Control Poller: Requests the value of a control from a connected xAF device. Uses the loaded list of controls (Tools->Controls) to display the available controls. Has a configurable polling period which defaults to 10ms.

MIDI Input: Uses detected MIDI devices. User needs to select a device, and a type of event (Note On, Note Off, Control Change, and None).

• Note On: Sends Fires while the note is active, else 0.
• NoteOff: Fires a when the note ends, else outputs 0.
• ControlChange: Fires on any change of a control.
• None: Nothing.

For each of these types you will get an associated list of sub-types. For notes you get piano keys, for controls you get a list of some named control types but many numbers. You will have to discover which match your device’s controls.
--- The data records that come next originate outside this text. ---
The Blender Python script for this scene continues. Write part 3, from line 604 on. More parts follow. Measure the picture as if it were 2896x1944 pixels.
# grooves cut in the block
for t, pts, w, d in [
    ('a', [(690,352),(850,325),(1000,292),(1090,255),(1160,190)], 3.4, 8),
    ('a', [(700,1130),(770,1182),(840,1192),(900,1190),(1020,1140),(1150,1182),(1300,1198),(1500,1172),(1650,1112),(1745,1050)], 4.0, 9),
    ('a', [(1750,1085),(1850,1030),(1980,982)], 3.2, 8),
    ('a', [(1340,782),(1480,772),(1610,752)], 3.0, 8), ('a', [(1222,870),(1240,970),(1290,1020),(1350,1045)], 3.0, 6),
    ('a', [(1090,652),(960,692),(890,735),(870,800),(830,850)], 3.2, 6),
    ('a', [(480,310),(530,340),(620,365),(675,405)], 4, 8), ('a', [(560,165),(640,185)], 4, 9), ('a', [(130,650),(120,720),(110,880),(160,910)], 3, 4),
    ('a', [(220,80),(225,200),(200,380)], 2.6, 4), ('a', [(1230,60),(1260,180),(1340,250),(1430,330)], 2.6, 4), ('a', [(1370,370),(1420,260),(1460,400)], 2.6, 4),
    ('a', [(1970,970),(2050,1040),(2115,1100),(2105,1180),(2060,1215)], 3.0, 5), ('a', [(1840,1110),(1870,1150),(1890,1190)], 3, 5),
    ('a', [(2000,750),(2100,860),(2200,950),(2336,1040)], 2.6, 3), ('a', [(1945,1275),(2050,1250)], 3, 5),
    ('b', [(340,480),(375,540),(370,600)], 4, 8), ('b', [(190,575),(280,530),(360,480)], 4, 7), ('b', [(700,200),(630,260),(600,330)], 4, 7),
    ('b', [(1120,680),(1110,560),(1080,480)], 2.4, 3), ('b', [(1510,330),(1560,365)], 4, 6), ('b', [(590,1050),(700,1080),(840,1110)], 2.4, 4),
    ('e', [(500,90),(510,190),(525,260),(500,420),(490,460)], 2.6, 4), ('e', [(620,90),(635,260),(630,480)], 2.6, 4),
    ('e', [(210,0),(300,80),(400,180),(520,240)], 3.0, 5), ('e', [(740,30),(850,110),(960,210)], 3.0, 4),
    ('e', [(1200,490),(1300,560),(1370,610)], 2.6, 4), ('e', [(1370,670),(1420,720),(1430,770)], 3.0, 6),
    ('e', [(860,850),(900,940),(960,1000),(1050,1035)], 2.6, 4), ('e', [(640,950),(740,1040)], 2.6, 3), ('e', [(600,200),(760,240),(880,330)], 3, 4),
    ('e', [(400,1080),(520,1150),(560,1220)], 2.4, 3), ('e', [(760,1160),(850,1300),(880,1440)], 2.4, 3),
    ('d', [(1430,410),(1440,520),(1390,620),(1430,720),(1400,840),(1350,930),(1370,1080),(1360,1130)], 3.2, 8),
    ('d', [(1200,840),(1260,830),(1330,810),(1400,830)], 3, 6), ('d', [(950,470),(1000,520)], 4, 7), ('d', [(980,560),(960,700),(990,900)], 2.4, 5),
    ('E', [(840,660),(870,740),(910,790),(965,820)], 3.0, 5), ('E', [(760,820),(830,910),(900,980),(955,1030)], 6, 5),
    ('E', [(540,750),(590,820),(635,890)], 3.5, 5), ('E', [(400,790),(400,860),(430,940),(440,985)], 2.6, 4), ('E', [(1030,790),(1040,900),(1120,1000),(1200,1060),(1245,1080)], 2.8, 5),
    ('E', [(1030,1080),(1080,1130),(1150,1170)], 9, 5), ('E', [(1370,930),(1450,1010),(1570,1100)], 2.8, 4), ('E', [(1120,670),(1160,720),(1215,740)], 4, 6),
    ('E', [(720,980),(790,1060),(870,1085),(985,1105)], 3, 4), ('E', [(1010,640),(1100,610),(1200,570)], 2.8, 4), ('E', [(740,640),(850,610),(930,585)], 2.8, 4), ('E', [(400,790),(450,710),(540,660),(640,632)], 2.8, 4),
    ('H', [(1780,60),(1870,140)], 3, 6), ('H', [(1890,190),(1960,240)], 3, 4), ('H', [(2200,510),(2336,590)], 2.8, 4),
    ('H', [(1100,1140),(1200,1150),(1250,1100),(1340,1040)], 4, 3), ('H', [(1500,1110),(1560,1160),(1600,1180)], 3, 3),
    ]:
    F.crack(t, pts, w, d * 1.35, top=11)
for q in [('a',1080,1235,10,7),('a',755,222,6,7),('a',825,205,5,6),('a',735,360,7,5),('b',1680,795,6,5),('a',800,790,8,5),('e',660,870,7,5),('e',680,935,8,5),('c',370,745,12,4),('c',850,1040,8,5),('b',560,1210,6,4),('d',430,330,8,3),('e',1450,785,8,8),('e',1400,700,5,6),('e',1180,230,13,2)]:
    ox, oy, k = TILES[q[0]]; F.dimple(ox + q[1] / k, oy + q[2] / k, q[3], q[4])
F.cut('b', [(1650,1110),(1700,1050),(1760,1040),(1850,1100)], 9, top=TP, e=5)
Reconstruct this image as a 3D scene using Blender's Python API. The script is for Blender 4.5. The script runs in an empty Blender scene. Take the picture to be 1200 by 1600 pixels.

You can use the Input section (‘Select Input’ -> ‘Midi’ then look at ‘Real-time data’) to see control messages as they come in from the device.

Since MIDI is only 0-127 – we have scaling (multiplying) and offset (adding) fields so you can move the value into a useful range. Scaling is applied first. E.g. input value of 10 from midi. Scale is 20 so the value becomes 200. Offset is -40 so the value becomes 160.

Outputs consume Inputs.  Whereas Inputs provide data as their function, the output will actually use the data to do something.  The data could be displayed or sent somewhere or otherwise processed.

Control: Sends a control message to a connected xAF device, at the rate set by the Signal Rate parameter at the bottom of the panel.

All control outupts will be grouped together in a single message if possible.  They all run and then at a final stage they are grouped and sent.

CAN: Opposite of the input CAN but with the same usage.  Configure the panel, select a DBC file, select a parameter to encode to.

Window: Show the output value in a floating window.

Graph: Show the output values in a scrolling graph.  You can scale the input values by a value, if its useful.

MIDI Output: Opposite of the MIDI input, see “MIDI Input” in Input section for usage.  The scale and offset parameters are still scaling first, offset second. You should fit your data into the 0-127 range.